Smoothing the data and the problem with on/off court analytics

In keeping with the subject of my last post, I’ve slapped together a partial fix before I start working on a much bigger change in this whole endeavor. One way to deal with binning problems is just to smooth the data somehow. Here’s a picture of a histogram, for example, with both binned data and then a kernel density plot.

histogram

In this spirit, I decided to ditch the rigid regions I’ve used in other graphs altogether. Instead, to get a FG% for each box on the graph, I find all shots near that square until I’ve found 8% of the total data, and calculate a FG% using that shot. Basically there’s a larger circle around almost every square (not every square, because some have 8% of the data in them already) that’s used to determine FG%. Squares are only drawn at all if they reach a certain threshhold % of shot volume so for the most part these circles are not large, and they only draw on shots of the same type, so a 2-pt square does not look at any 3-pt shots.

Here’s those graphs for Marc Gasol, which I want to use to illustrate another point:

Opposing FG%, Marc Gasol on court

Opposing FG%, Marc Gasol off court

First, you can see that there are more subtle color gradations within regions now. This effect is most noticeable at the borders of my previous regions. Formerly, shots on these borders were fairly distant from the shots they were being grouped with to determine FG%. Now, every square is the center of the shots being used to color it.

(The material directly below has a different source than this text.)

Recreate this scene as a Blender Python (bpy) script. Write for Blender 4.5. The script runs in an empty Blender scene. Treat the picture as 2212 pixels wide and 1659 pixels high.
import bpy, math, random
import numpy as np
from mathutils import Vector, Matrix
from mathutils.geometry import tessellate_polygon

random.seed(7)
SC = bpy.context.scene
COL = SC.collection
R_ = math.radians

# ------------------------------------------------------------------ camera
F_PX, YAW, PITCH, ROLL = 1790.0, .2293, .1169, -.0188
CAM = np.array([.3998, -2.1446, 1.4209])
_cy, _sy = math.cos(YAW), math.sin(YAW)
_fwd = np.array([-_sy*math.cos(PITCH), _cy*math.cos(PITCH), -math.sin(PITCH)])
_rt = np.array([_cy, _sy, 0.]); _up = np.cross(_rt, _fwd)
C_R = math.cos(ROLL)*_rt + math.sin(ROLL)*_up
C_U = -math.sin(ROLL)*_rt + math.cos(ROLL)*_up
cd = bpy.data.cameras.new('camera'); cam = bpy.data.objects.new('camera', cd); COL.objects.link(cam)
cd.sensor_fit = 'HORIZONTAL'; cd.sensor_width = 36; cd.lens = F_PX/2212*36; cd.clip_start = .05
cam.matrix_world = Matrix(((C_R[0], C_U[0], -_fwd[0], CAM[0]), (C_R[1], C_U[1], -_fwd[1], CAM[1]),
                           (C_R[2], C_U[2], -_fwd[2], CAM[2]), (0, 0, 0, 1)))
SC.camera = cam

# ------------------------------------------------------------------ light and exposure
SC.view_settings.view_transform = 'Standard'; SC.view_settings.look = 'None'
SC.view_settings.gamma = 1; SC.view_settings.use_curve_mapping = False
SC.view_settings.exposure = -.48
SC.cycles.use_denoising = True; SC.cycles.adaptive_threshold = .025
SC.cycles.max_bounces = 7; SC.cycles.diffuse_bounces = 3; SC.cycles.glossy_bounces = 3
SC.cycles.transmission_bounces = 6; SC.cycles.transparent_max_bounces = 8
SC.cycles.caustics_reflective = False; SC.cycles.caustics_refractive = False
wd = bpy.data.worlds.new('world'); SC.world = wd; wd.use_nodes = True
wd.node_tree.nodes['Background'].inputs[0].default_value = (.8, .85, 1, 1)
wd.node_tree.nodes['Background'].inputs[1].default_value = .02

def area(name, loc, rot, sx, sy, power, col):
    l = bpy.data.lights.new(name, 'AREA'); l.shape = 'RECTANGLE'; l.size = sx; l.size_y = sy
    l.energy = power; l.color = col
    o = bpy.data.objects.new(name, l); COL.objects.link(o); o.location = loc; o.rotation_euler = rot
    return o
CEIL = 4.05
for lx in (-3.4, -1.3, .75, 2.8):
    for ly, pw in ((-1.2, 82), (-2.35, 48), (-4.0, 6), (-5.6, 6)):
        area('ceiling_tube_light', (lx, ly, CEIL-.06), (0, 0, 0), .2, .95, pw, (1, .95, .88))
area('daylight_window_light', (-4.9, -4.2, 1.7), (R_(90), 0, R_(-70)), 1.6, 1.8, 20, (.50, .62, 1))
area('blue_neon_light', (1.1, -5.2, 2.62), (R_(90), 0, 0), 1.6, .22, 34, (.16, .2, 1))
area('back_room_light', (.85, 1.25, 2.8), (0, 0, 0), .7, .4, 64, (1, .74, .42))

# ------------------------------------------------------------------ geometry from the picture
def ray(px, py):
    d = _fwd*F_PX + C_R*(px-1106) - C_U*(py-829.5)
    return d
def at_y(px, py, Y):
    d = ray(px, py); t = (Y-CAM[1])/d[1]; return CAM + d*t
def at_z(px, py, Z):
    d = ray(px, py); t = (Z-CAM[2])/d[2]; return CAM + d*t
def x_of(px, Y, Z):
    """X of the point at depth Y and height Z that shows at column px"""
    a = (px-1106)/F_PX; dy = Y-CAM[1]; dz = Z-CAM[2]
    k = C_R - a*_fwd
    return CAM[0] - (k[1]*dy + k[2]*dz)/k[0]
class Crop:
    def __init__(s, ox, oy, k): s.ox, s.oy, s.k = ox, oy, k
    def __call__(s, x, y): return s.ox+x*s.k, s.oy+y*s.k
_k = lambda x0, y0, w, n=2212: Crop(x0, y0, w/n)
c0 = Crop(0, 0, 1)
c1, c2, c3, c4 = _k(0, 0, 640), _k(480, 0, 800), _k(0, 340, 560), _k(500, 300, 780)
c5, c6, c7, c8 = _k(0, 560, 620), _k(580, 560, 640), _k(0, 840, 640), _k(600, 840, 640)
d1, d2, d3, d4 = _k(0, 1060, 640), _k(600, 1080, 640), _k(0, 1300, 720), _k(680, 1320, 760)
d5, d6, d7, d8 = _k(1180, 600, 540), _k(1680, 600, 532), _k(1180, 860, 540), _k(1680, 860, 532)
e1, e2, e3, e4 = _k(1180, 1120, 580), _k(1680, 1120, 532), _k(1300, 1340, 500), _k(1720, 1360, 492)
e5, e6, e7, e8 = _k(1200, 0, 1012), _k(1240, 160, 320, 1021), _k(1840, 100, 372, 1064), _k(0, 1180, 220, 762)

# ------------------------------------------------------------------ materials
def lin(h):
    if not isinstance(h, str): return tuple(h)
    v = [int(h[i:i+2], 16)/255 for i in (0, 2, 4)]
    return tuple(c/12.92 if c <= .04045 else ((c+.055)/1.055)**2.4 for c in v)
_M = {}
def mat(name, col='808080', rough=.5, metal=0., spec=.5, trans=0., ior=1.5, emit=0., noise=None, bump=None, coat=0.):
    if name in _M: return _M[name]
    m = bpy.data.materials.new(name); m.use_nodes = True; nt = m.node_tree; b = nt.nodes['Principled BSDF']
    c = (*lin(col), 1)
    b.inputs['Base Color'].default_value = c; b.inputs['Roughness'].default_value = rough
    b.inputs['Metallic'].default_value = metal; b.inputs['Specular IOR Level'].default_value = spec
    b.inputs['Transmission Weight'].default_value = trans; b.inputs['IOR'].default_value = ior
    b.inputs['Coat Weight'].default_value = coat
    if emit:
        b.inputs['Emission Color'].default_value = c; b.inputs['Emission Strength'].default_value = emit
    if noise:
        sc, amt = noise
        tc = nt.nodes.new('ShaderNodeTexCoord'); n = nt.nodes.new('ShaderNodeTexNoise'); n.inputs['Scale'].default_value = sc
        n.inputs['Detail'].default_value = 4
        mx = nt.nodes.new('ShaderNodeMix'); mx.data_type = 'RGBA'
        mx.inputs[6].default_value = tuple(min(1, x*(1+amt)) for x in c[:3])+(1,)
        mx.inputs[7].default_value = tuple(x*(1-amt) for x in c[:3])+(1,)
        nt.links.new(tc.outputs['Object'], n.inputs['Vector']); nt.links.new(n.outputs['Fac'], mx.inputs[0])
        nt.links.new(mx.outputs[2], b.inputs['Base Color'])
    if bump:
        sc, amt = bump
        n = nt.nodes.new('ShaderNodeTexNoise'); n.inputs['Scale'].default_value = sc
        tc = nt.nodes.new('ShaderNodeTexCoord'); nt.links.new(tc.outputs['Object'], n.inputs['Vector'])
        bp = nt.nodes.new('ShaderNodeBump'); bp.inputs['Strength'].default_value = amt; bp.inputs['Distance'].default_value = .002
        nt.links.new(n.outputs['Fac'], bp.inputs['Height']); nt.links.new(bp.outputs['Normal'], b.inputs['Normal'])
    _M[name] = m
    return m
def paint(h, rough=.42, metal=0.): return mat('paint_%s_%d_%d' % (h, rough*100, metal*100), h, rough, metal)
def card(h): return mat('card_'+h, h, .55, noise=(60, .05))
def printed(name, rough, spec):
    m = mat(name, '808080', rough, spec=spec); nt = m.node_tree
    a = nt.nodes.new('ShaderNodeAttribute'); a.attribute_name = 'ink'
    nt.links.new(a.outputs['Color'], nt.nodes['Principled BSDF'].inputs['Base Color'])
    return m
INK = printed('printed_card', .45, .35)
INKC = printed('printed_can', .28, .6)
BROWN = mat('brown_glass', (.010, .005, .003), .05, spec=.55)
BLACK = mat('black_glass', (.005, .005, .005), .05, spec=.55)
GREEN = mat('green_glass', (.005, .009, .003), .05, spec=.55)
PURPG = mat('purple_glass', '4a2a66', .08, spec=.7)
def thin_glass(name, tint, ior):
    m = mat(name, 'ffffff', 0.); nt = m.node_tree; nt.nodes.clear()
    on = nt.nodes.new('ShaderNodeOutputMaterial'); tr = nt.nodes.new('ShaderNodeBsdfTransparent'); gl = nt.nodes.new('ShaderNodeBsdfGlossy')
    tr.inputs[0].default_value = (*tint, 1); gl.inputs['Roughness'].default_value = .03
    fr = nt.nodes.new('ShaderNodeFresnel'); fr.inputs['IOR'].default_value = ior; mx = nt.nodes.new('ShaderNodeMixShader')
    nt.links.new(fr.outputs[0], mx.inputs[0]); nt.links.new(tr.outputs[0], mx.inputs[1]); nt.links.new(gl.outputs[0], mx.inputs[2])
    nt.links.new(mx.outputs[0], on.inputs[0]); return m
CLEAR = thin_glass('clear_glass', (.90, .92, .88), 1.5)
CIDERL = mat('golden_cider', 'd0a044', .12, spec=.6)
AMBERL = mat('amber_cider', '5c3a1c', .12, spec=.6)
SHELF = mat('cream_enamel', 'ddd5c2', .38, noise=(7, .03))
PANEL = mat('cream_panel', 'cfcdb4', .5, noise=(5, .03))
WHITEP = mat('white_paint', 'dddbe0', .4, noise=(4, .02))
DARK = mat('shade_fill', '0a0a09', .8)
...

So why Marc Gasol? I wanted to demonstrate something really obvious, which is that on/off court metrics have problems. You can see that the graphs suggest that when Gasol is in the game, the Grizzlies’ 3-pt defense declines dramatically. Is that Gasol’s fault? There are certainly ways this could happen, but you may also know that Gasol was out for the beginning of the season, and his return coincides almost perfectly with Tony Allen getting injured. The two of them have spent very little time together on the floor and it just so happens that Tony Allen is an excellent perimeter defender. So the graphs are very misleading on this point!

How do you ‘fix’ this? This is a known issue with +/- statistics, which have been in use for some time. The solution that has been adopted to create the adjusted +/- stat involves using a regression formula to try to control for the offensive and defensive players that share the court with a player. I’ll be working on something similar next, which will let me consolidate two graphs into one and show you how a player impacts opposing FG% in different areas of the court holding the quality of other players on the court equal.